I miss it again already. Like a brother, Israel is my brother - it is the most fraternity I feel for any particular nation of people.

My wandering heart, as usual, is torn by the people I have loved and love all over the globe. My heart has a map inside it, a spinning wheel of places that matter and sting with emotion, like a jeopardy wheel - who will I feel and think of next? Spin it. Not just places but faces that in themselves are placeless except that we all belong together, my virtual community of dear ones.

Moonlit nights in Jerusalem on the back of a motorcycle...I'm holding tight. I'm holding tight in my head.

I'm back in Chicago (a little over a week now,) where I have my own beautiful apartment and completely autonomous life. I feel a split inside myself...I'm opening the house of my soul up and letting a crying little girl walk out. The little girl has been fighting with her mother since she could speak. The little girl has been crying since she could make tears and screams and casualties inside her mind. It's time to love her. It's time to calm her down and let her play and enjoy being a cute little girl. I love kids and my inner kid, I definitely love my inner kid. Time to forgive my mom for thinking that little girl was less than awesome...it's that tiny, pained, dazed little fighter inside of me who still gives me much of my strength and insight.

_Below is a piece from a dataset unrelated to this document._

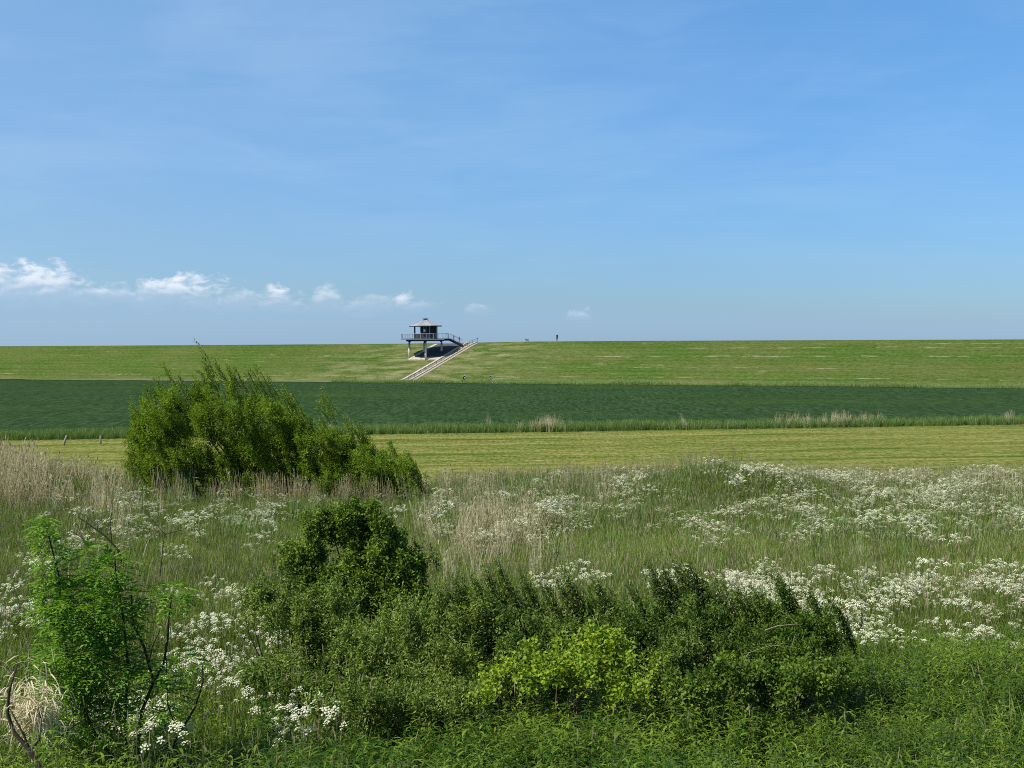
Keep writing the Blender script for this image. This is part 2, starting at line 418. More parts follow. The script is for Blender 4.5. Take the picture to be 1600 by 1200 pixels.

There was a point when we were walking through several thousand year old ruins in the North of Israel that it became clear that I simply can't take it any more. Maybe this was the problem: I was used to heart break since childhood. My mom was always my heartbreaker. That's just how I saw and felt it for many years. I could never be good enough, I could never line up inside those blurry dotted lines, wherever they were. Mirror mirror on the wall, love me. Implicitly, heart break was normal. Not just heart break but the breaking of myself into little insufferable pieces. Painful little shards that just yearned to form a whole. Whole
some
of us are luckier than others. But in the end the power is in the hands of those who take it.